Um 1930 haben noch etwa 135 jüdische Einwohner in Schwedt gelebt. In den dreißiger Jahren, als die Verfolgung der Juden im nationalsozialistischen Deutschland immer bedrohlicher wurde, sind viele nach Berlin gezogen, weil sie sich in der Anonymität der Großstadt zunächst sicherer wähnten. Das letzte Protokoll einer Gemeindeversammlung liegt uns von 1939 vor. Es waren bei dieser Versammlung noch 17 jüdische Personen aus fünf Familien anwesend.

Zwar ist einigen Schwedter Juden noch rechtzeitig die Flucht ins Ausland gelungen, jedoch sind mindestens 70 Menschen ermordet worden. Ihre Namen sind in der Datenbank der Gedenkstätte Jad-wa-Schem in Jerusalem festgehalten und können dort eingesehen werden (www.yadvashem.org).

Brigitte Heidenhain

 

Quellen und Literatur:

GStA PK, I. HA, Rep. 21, Nr. 212 s 1, Fasz. 1 bis 5 (1665-1788)
StA Schwedt, Jüdische Akten (1812)
CJA 1, 75 Schw 2, Nr. 1ff.
BLHA Rep. 5 E, Nr. 211 (1939-1941)
BLHA Rep. 2 A I Kom, Nr. 5904/1 (1838)

Hans-Georg Eichler, Jüdischer Friedhof und jüdische Gemeinde zu Schwedt/O., 41. Beitrag zur Denkmalpflege, Schwedt/Oder, 1978, unveröff.
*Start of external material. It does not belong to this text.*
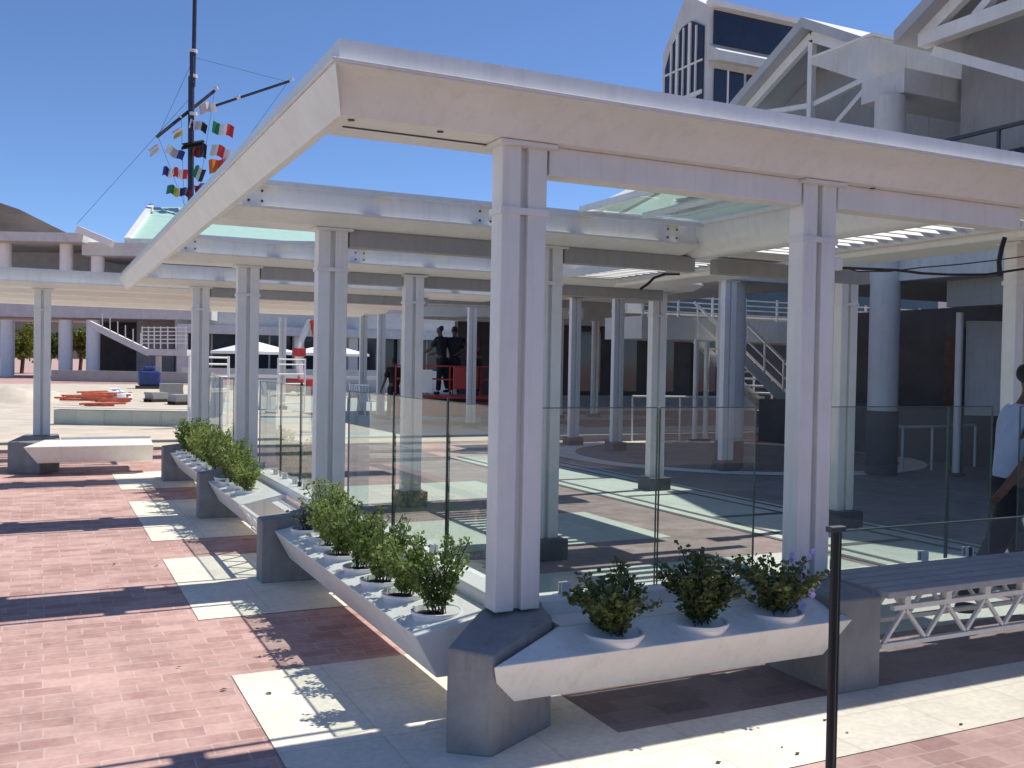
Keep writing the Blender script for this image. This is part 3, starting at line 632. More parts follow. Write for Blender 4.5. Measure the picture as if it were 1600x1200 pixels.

Manuskript.

Brigitte Heidenhain, Juden in Schwedt - Ihr Leben in der Stadt von 1672 bis 1942, Potsdam 2010.

Katrin Keßler, Die Bauwerke der jüdischen Gemeinde in Schwedt/Oder, Michael Imhof Verlag, Petersberg 2007.

Info-Blatt der Städtischen Museen Schwedt / Oder zum Bauensemble Jüdisches Ritualbad und Synagogendienerhaus, Schwedt 2010.

Stadtmuseum Schwedt, Jüdischer Friedhof, 2 Bände, Arbeitsmaterial, 1996.